Nation-states that employ drones for gathering intelligence and as weapons of attack in armed conflict by and large have the capabilities to use these technologies within legal limits. There are notoriously grievous exceptions, such as Russia’s attacks on defenceless civilians in Ukraine. Over the two-plus decades since the 9/11 attacks, targeted killing by drones have taken dozens of al-Qaeda commanders, bomb makers, trainers, and operatives off the battlefield. Drone strikes have disrupted plots that would have targeted international aviation, transit systems, cities, and troops in the field. Arguably targeting a terrorist with a drone may cause fewer casualties than seeking to arrest him in hostile territory.

On the other hand, targeted killings carry significant costs as well. Terrorist groups adjust to the new technology. Successful targeting requires nations to invest heavily in continuing real-time intelligence and surveillance, as well as rapid response capability. Even successful targeted killings may create martyrs for the terrorists, aiding in terrorist recruitment and perhaps prompting retaliation.

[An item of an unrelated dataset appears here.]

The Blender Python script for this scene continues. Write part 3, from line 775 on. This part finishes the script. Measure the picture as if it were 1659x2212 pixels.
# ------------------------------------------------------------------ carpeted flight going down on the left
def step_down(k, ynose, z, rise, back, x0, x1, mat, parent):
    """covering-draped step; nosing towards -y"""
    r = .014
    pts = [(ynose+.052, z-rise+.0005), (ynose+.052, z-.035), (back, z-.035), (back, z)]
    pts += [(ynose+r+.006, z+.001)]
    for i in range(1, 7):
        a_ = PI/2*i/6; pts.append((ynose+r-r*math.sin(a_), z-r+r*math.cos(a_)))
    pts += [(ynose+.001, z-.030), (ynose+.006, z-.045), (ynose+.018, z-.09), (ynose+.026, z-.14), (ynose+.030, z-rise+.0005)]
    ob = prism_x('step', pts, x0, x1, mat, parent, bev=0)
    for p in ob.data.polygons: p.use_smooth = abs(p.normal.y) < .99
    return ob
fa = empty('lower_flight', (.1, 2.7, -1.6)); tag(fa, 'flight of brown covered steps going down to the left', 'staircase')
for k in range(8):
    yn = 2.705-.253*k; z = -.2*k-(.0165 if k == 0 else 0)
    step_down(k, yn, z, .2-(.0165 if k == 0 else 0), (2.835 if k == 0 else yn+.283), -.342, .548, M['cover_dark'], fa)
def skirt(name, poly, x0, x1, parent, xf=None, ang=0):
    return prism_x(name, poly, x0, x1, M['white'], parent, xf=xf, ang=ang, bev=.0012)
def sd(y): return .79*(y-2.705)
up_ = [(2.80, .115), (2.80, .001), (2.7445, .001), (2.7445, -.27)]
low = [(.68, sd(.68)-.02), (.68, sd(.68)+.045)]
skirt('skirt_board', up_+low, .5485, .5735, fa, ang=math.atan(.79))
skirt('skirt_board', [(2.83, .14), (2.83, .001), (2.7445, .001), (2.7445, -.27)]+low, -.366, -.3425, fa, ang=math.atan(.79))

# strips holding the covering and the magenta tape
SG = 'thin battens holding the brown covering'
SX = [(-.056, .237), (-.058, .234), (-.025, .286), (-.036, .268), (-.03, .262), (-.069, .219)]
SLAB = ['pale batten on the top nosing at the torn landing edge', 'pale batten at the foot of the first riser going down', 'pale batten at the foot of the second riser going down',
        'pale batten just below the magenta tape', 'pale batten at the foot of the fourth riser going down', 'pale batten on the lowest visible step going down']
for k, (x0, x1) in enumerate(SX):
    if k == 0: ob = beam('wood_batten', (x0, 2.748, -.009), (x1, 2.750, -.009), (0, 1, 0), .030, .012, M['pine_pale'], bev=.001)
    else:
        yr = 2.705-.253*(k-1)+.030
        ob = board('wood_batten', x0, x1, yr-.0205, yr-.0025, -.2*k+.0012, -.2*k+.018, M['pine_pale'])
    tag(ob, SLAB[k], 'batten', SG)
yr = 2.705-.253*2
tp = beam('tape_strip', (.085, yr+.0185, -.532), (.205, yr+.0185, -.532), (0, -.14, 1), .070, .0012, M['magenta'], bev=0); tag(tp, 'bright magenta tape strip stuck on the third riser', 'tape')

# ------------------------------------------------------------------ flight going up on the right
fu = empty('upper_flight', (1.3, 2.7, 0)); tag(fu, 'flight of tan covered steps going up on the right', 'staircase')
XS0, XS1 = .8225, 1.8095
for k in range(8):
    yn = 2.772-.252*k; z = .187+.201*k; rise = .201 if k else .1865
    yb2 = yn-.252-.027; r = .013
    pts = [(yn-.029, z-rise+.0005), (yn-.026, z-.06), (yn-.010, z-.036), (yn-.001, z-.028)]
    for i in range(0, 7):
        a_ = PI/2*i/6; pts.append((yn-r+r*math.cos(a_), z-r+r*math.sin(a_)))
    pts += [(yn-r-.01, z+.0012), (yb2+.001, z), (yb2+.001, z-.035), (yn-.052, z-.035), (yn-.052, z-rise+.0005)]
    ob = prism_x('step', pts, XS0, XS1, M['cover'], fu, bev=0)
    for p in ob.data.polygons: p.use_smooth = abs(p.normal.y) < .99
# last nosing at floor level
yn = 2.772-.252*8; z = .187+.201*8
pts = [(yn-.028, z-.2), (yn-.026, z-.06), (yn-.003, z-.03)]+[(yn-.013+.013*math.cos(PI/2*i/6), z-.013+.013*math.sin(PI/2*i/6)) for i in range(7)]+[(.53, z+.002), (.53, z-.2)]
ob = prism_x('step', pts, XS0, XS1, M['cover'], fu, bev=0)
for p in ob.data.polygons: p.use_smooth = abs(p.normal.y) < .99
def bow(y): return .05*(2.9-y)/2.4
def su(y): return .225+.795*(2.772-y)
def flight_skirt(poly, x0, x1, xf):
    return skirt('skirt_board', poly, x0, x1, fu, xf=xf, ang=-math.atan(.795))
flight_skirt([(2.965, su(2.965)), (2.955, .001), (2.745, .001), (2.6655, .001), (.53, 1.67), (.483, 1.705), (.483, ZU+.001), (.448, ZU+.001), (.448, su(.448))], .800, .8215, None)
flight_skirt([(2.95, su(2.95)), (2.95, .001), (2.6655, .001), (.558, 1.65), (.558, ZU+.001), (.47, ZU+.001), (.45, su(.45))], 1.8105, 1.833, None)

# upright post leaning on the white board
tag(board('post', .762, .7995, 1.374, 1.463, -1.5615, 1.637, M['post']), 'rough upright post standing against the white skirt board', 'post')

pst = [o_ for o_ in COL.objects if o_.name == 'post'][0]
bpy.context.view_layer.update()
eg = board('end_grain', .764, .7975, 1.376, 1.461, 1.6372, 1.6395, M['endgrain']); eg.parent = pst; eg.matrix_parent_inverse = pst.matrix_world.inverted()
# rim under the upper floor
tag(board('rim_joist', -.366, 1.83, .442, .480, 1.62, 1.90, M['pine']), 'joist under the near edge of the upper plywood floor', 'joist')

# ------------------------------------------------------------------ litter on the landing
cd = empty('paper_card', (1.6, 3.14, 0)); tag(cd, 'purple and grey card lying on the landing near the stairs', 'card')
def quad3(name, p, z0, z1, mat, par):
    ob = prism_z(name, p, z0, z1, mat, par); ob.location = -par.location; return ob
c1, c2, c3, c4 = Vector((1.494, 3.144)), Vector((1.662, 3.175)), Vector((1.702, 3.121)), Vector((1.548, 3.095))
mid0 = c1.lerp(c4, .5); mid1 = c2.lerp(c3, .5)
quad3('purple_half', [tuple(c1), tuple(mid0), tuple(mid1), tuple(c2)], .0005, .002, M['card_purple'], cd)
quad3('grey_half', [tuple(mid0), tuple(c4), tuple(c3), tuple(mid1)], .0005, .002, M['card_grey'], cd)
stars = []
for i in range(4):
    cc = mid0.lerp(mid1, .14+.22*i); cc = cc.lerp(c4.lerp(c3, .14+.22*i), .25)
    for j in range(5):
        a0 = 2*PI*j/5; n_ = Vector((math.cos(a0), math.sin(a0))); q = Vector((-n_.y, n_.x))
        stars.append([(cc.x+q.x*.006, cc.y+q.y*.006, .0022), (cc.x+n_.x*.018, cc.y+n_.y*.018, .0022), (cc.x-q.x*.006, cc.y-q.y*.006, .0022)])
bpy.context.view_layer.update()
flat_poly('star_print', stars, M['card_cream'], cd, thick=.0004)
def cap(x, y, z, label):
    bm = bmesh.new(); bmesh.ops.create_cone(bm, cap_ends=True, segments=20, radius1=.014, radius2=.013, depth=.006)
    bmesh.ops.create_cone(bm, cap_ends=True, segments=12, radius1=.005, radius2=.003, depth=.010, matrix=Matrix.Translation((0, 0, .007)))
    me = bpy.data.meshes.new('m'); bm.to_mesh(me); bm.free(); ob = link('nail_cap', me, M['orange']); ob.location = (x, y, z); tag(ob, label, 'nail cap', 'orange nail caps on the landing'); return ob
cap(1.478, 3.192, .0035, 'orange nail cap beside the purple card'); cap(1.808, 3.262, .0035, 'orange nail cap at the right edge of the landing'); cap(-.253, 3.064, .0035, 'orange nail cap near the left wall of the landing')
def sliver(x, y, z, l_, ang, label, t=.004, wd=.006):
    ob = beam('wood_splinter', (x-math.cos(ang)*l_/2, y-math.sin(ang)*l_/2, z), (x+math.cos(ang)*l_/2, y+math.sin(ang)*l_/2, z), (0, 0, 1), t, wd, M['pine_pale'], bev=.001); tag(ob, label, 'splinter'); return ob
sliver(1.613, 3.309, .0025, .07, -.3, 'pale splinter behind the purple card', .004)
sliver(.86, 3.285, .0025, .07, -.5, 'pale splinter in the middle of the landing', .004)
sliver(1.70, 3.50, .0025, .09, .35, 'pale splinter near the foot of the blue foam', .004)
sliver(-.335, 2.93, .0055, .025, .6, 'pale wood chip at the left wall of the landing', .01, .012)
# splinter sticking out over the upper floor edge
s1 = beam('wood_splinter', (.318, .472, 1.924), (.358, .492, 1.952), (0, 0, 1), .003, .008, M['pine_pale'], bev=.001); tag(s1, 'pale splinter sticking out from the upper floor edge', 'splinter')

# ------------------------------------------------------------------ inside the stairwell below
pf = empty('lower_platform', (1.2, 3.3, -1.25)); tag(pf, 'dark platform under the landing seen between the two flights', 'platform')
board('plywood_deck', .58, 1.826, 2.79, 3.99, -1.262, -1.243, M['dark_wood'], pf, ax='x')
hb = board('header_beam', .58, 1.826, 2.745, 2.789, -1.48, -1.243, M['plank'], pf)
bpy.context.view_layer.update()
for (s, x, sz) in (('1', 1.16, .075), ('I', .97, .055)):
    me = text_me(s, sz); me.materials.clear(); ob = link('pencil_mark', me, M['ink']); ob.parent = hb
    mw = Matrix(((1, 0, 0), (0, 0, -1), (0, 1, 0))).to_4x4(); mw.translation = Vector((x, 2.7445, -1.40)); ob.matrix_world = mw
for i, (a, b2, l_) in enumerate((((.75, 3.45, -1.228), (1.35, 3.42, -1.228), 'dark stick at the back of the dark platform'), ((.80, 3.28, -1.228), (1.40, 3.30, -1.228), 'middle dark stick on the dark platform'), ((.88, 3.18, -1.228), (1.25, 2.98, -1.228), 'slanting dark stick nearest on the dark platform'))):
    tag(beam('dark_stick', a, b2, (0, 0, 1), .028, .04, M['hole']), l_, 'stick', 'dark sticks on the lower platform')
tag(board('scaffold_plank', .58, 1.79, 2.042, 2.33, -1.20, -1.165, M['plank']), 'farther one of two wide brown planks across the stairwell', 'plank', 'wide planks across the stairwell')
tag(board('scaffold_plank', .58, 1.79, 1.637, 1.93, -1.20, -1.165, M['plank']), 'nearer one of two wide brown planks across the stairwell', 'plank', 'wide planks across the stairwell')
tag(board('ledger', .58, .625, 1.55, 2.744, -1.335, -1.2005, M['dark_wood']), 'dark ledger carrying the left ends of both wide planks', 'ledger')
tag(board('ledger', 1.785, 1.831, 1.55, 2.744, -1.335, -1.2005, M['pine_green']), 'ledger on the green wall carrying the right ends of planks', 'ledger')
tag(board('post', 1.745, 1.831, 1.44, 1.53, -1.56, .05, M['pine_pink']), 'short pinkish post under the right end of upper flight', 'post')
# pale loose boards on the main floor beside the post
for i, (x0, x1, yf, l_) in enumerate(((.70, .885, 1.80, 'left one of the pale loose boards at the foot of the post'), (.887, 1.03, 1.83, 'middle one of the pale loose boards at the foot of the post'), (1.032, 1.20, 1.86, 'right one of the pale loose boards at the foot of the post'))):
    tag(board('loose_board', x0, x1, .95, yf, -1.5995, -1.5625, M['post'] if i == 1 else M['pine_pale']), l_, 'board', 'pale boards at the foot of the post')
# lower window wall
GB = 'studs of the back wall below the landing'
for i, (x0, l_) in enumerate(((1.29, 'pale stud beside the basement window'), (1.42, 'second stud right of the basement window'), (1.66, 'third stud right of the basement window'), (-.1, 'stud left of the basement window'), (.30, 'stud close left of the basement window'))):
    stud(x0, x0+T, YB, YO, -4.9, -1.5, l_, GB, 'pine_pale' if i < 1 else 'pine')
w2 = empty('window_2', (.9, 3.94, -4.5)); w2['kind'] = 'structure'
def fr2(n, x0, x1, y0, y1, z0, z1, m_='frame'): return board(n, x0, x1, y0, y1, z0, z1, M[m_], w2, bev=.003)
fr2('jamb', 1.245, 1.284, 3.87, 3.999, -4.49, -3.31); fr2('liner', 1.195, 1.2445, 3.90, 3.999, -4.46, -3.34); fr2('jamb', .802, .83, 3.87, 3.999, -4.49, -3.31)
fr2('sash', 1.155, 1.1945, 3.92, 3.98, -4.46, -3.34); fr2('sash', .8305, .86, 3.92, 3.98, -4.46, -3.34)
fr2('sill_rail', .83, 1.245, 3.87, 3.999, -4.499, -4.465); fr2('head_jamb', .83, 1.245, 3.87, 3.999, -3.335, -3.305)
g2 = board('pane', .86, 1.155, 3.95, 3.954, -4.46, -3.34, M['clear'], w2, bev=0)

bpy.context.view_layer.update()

Now states are wrestling with an additional dilemma. As artificial intelligence becomes ubiquitous and as its potential applications multiply, some countries want new legal constraints on what could become a version of robot warfare, as pilotless drones rely on AI to hit and destroy enemy targets.

In any case, when these new technologies are in the hands of loosely organized terrorist groups or other non-state actors, there are no attempts to follow the laws of war. That’s the tragedy of the proliferation of drones: It leads to more civilian suffering and levels the playing field between terrorists and better-resourced national armies.